American warplanes started pounding the group's targets in Iraq and Syria respectively on Aug. 8 and Sept. 22, with separate help from France and Arabian countries.

In excerpts from the interview released on CBS website, Obama also blamed the civil war in Syria for giving rise to the group.

In defense of his military approach, the president said: "We just have to push them back, and shrink their space, and go after their command and control, and their capacity, and their weapons, and their fueling, and cut off their financing, and work to eliminate the flow of foreign fighters."

He stressed, however, a political solution to the conflicts in Iraq and Syria.
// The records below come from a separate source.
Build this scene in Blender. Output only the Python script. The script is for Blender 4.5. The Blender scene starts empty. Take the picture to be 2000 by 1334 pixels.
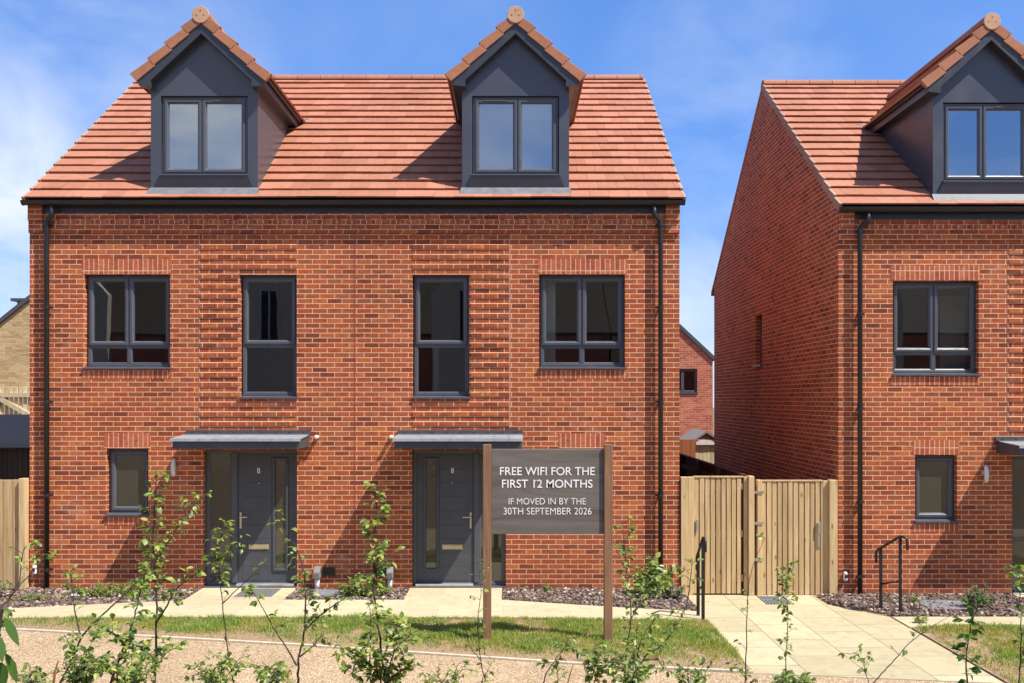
import bpy, math, random
import numpy as np
from mathutils import Vector, Matrix, noise as mnoise

random.seed(7)
rng = np.random.default_rng(7)
SC = bpy.context.scene
COL = SC.collection
R = math.radians

# ------------------------------------------------------------------ camera
CAMY, CAMZ, FPX, HX, HY = -14.0, 2.9, 1792.0, 1000.0, 778.0
cam_d = bpy.data.cameras.new("camera")
cam = bpy.data.objects.new("camera", cam_d)
COL.objects.link(cam)
cam.location = (0, CAMY, CAMZ)
cam.rotation_euler = (R(90), 0, 0)
cam_d.sensor_width = 36.0
cam_d.lens = 36.0 * FPX / 2000.0
cam_d.shift_y = (HY - 667.0) / 2000.0
cam_d.clip_end = 1000.0
cam_d.clip_start = 0.05
SC.camera = cam


def P(px, py, depth):
    """point of the place that lies at a given distance in front of the camera plane"""
    return Vector(((px - HX) * depth / FPX, CAMY + depth, CAMZ - (py - HY) * depth / FPX))


# ------------------------------------------------------------------ light
SUN = Vector((1.85, -1.0, 3.2)).normalized()
SUN_EL = math.asin(SUN.z)
sl = bpy.data.lights.new("sun", 'SUN')
sl.energy = 5.0
sl.angle = R(0.5)
sl.color = (1.0, 0.95, 0.87)
so = bpy.data.objects.new("sun", sl)
COL.objects.link(so)
so.rotation_euler = (-SUN).to_track_quat('-Z', 'Y').to_euler()
so.location = (20, -20, 30)

SC.view_settings.view_transform = 'Standard'
SC.view_settings.look = 'None'
SC.view_settings.exposure = 0.70
SC.view_settings.gamma = 1.0
SC.view_settings.use_curve_mapping = False
SC.render.engine = 'CYCLES'
SC.cycles.use_denoising = True
SC.cycles.max_bounces = 8
SC.cycles.transparent_max_bounces = 12

W = bpy.data.worlds.new("World")
SC.world = W
W.use_nodes = True
nt = W.node_tree
nt.nodes.clear()


def nd(nt, typ, **kw):
    n = nt.nodes.new(typ)
    for k, v in kw.items():
        if k == 'inp':
            for kk, vv in v.items():
                n.inputs[kk].default_value = vv
        else:
            setattr(n, k, v)
    return n


def lk(nt, a, b):
    nt.links.new(a, b)


def ramp(nt, fac, stops, interp='LINEAR'):
    n = nt.nodes.new('ShaderNodeValToRGB')
    cr = n.color_ramp
    cr.interpolation = interp
    while len(cr.elements) < len(stops):
        cr.elements.new(0.5)
    for e, (p, c) in zip(cr.elements, stops):
        e.position = p
        e.color = (*c, 1.0) if len(c) == 3 else c
    if fac is not None:
        lk(nt, fac, n.inputs[0])
    return n.outputs[0]


def math_(nt, op, a, b=None, c=None, clamp=False):
    n = nt.nodes.new('ShaderNodeMath')
    n.operation = op
    n.use_clamp = clamp
    for i, v in enumerate((a, b, c)):
        if v is None:
            continue
        if isinstance(v, (int, float)):
            n.inputs[i].default_value = v
        else:
            lk(nt, v, n.inputs[i])
    return n.outputs[0]


def mixc(nt, fac, a, b, blend='MIX'):
    n = nt.nodes.new('ShaderNodeMix')
    n.data_type = 'RGBA'
    n.blend_type = blend
    for s, v in ((n.inputs[0], fac), (n.inputs[6], a), (n.inputs[7], b)):
        if isinstance(v, (int, float)):
            s.default_value = v
        elif isinstance(v, tuple):
            s.default_value = (*v, 1.0) if len(v) == 3 else v
        else:
            lk(nt, v, s)
    return n.outputs[2]


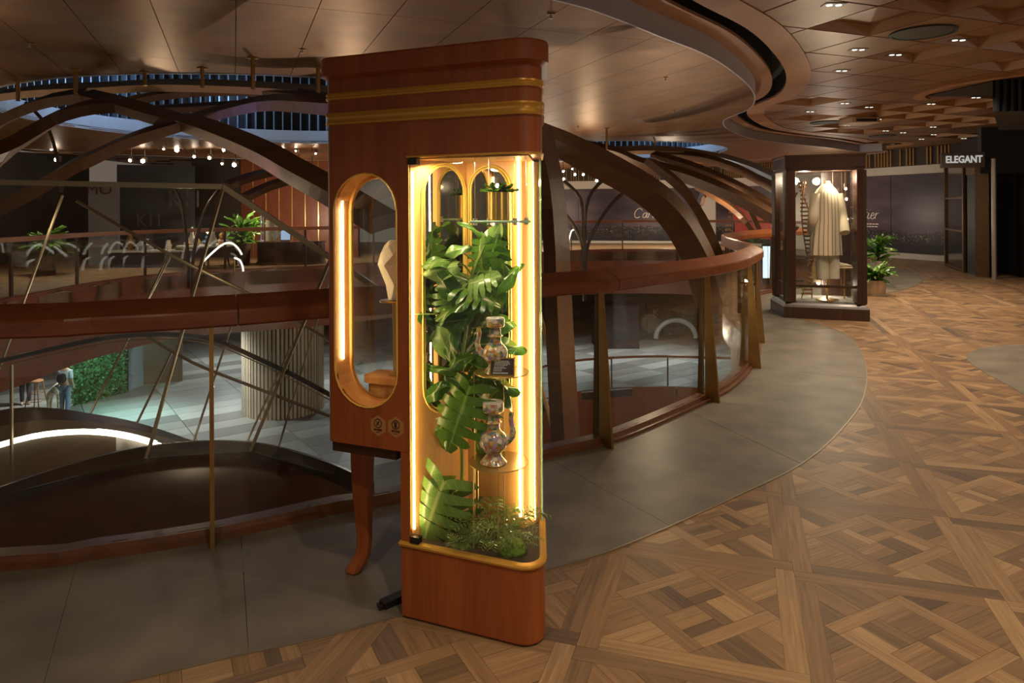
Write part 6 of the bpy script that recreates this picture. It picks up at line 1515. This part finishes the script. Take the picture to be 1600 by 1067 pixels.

"What we also have to do is we have to come up with political solutions in Iraq and Syria, in particular, but in the Middle East generally that arrive in the combination between Sunni and Shia populations that right now are the biggest cause of conflict, not just in the Middle East, but in the world," he remarked.

Though US Congress has approved Obama's plan to train and arm vetted Syrian rebels for them to fight the Islamic State on the ground, Speaker of the House of Representatives John Boehner said the president's goal of degrading and ultimately destroying the group cannot be achieved without sending in ground troops.

"At the end of the day I think it's going to take more than air strikes to drive them out of there," the speaker told ABC's "This Week" program on Sunday, adding "At some point somebody's boots have to be on the ground. That's the whole point."

Asked if he would recommend putting American boots on the ground, an idea Obama has voiced opposition to time and again, Boehner replied: "We have no choice. These are barbarians. They intend to kill us, and if we don't destroy them first, we're going to pay the price."